US Farmers Breed Hybrid Dairy Cows to Grow Beef Supply

The additional income stream is a welcome boost for US dairy producers, who’ve had a tough couple of years selling milk.

With America’s supply of beef cattle the lowest since 1961, dairy farmers are finding another way to make money: breed more calves destined for the slaughterhouse.

Dairy farmers, who traditionally produce new milking cows to replace their outgoing ones, are increasingly churning out meatier offspring that they can sell to ranchers to raise for human consumption. Those hybrid calves — created by artificially inseminating a dairy cow with semen from a beef bull — are beefier than a pure dairy animal and can fetch the seller hundreds or even thousands of dollars apiece. That’s a big payday in an industry that last summer faced such a pronounced milk glut that farmers were forced to dump it down the drain.

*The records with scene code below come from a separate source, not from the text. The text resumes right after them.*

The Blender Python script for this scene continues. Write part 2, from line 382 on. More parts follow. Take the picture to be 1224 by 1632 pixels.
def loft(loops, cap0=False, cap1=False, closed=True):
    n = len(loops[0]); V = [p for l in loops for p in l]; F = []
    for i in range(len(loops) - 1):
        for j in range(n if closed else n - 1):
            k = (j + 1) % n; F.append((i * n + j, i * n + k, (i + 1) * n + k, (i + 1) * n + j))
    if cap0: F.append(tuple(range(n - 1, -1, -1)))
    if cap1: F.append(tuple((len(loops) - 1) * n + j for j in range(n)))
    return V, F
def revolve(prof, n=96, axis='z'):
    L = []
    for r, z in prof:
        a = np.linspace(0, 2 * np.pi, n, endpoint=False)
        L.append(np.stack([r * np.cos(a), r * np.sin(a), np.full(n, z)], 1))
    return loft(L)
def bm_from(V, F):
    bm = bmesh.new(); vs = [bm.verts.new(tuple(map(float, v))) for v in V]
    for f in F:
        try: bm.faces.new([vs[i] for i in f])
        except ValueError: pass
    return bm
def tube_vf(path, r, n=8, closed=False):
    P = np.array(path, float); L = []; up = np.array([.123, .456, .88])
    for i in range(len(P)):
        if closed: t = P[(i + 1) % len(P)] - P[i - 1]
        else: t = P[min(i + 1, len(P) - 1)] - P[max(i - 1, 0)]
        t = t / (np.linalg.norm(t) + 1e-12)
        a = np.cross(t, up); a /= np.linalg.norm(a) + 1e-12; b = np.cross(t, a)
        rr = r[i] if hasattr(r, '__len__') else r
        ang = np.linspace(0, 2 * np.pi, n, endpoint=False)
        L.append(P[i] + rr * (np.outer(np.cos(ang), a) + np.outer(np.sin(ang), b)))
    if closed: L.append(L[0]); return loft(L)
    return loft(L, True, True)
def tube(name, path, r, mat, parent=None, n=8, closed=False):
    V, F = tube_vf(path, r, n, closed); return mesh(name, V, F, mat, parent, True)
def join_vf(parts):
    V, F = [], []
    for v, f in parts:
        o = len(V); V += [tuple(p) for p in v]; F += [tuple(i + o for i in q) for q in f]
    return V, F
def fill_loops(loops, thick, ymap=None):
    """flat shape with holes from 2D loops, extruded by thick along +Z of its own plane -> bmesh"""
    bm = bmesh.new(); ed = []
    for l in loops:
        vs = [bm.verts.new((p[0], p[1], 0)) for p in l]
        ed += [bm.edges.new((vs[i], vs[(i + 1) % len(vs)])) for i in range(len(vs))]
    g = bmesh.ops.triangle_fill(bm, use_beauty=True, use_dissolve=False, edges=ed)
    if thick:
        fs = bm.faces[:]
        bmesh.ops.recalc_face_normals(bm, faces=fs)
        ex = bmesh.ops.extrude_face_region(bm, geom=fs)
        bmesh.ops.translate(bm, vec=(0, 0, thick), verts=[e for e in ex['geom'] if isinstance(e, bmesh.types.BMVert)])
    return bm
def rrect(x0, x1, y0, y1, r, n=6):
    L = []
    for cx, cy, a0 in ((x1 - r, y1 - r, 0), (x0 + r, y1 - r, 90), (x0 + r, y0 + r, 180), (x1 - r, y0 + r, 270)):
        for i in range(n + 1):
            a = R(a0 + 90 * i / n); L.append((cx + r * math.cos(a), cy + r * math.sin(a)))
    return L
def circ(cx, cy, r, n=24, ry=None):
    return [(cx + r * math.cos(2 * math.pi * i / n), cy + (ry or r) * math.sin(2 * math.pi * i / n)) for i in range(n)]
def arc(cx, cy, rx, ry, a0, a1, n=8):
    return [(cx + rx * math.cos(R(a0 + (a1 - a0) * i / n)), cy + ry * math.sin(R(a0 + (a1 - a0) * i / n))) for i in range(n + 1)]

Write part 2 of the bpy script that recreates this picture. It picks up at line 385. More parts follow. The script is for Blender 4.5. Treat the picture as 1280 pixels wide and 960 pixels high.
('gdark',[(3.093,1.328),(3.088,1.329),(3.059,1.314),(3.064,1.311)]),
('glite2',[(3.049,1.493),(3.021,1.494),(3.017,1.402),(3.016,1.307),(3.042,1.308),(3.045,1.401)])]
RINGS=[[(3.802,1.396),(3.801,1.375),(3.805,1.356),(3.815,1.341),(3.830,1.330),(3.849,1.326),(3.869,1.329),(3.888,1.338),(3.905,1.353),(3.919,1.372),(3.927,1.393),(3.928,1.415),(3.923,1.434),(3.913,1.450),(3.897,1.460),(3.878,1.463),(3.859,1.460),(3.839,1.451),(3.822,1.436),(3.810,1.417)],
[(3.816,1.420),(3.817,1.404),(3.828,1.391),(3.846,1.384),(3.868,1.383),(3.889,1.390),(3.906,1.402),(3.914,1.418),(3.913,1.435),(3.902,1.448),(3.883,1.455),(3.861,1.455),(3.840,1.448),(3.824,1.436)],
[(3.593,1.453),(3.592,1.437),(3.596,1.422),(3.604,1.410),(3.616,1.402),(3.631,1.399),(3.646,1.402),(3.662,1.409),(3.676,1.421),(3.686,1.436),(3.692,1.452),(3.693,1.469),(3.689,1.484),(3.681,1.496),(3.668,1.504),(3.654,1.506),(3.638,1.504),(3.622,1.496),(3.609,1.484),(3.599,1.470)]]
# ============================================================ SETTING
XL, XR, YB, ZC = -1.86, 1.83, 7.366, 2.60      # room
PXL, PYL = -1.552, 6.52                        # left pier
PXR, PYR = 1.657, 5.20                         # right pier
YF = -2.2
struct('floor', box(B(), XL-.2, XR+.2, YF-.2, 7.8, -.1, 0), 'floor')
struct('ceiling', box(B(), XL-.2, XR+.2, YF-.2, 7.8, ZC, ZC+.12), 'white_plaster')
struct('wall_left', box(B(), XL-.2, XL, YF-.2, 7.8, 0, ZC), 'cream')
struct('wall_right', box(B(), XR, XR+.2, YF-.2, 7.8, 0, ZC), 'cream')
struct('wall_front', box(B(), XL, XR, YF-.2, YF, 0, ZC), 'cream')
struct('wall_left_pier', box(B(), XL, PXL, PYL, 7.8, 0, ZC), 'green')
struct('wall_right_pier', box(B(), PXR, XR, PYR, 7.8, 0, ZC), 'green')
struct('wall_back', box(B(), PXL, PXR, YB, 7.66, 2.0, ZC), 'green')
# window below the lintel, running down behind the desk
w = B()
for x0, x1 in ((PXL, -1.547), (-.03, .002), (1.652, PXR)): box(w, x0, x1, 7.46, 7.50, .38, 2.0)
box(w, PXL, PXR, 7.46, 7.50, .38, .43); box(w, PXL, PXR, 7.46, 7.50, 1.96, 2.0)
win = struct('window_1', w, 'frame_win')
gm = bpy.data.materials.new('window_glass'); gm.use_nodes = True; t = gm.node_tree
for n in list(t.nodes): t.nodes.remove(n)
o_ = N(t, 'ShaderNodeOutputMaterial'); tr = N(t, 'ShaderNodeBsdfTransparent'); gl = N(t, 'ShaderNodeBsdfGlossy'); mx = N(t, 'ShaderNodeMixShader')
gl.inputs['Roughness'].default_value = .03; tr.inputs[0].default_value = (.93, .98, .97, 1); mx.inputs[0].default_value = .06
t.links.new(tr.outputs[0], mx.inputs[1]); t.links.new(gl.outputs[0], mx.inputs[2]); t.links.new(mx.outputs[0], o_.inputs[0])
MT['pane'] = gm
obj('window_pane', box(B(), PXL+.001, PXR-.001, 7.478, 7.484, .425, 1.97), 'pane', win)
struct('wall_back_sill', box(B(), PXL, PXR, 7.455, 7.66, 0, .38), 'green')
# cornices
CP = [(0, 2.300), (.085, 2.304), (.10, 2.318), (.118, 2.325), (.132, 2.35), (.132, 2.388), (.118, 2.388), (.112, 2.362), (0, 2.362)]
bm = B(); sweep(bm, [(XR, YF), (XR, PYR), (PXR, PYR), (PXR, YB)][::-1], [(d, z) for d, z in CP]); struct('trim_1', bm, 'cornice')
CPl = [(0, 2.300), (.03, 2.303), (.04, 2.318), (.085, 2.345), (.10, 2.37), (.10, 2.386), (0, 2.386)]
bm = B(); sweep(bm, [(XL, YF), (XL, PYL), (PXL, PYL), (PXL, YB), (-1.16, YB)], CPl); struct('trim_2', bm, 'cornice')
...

“Milk prices are up and down and so farmers are always looking for a way to offset costs to be as efficient as possible,” said Amy Penterman, an owner of Dutch Dairy LLC in Wisconsin, which breeds about 70% of its 900-cow milking herd for beef. In addition to capturing new revenue, “it’s also rewarding because the beef supply has diminished over the last few years. We’re able to add that extra supply into the market to keep the cost down for our consumers.”